The idea is to tell the story of what you do from your customer’s perspective. For example, rather than this:

“ABC Co. is an industry leader. We’ve been in business since 12 B.C. and our commitment to service excellence is second to none. We offer a lot of gizmo widget products for any need and we take the time to build our gizmos the right way. We believe quality is important. We also have incredible knowledge of the gizmo widget industry…”

…you get the idea. There’s nothing there that tells you that ABC Co. really knows your pain, needs, aspirations or anything at all about you and why you might be looking for a gizmo widget. Instead, ABC Co. should use that perspective to tell their story. Create a story that’s centered around a ‘marketing persona.’ That is think about who needs/wants your product or service. Put yourself in their shoes. Develop that character on paper – what makes them tick, what is their hot button, what’s important to them and will make them move to a purchase decision – then craft your story and experience around them. With that in mind, here’s how ABC Co. might change their tune:

“Wasting time in the kitchen, takes away from the time you could be spending doing what you love – being on a trail, hanging out with friends and family, reading a great book. With the right gizmo, you’d cut your meal prep time in half so you can do all of those things.

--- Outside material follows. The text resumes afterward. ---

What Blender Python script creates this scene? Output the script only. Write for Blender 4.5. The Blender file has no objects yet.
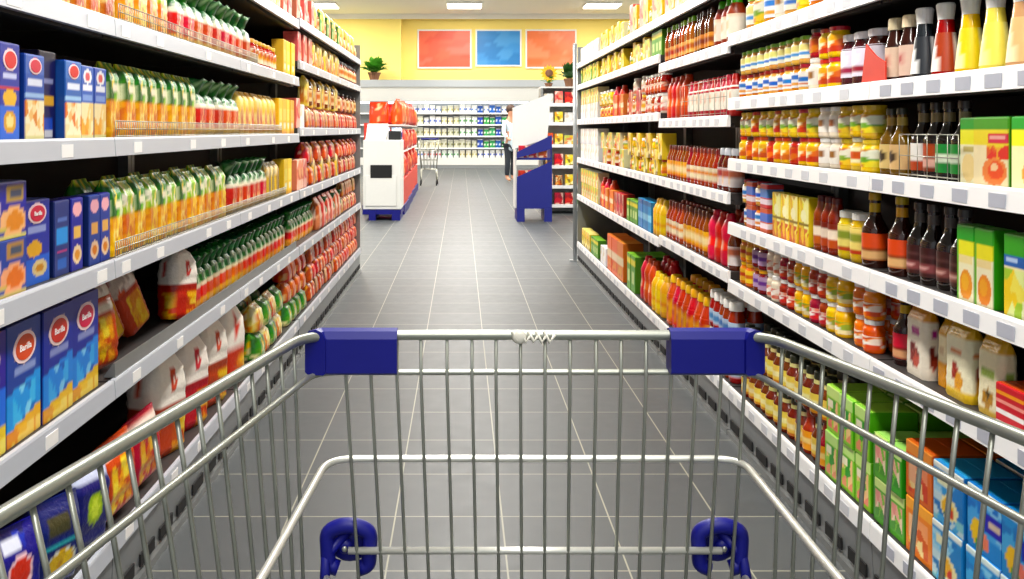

With the gizmo widget from ABC Co. your time crunch problem is solved. Easy to use… yadda, yadda…”

In this version, it’s all about the customer. What’s important to them? Saving time. Doing what they love. Being with friends and family. We’ve shown that the gizmo from ABC Co. can get them all of those things. Nowhere are we stating how long we’ve been in business, anything about price, quality or service, or how brilliant the “C” level people at ABC Co. are. We don’t have to, because we’ve connected with our audience and stated our case in a far more effective way.

So look over your messaging and story telling. Do the We v. You test and be honest about it. If you fail, create the marketing personas that represent your customers and prospects and rewrite your story around them. You’ll see a big difference in business and how people react to your brand!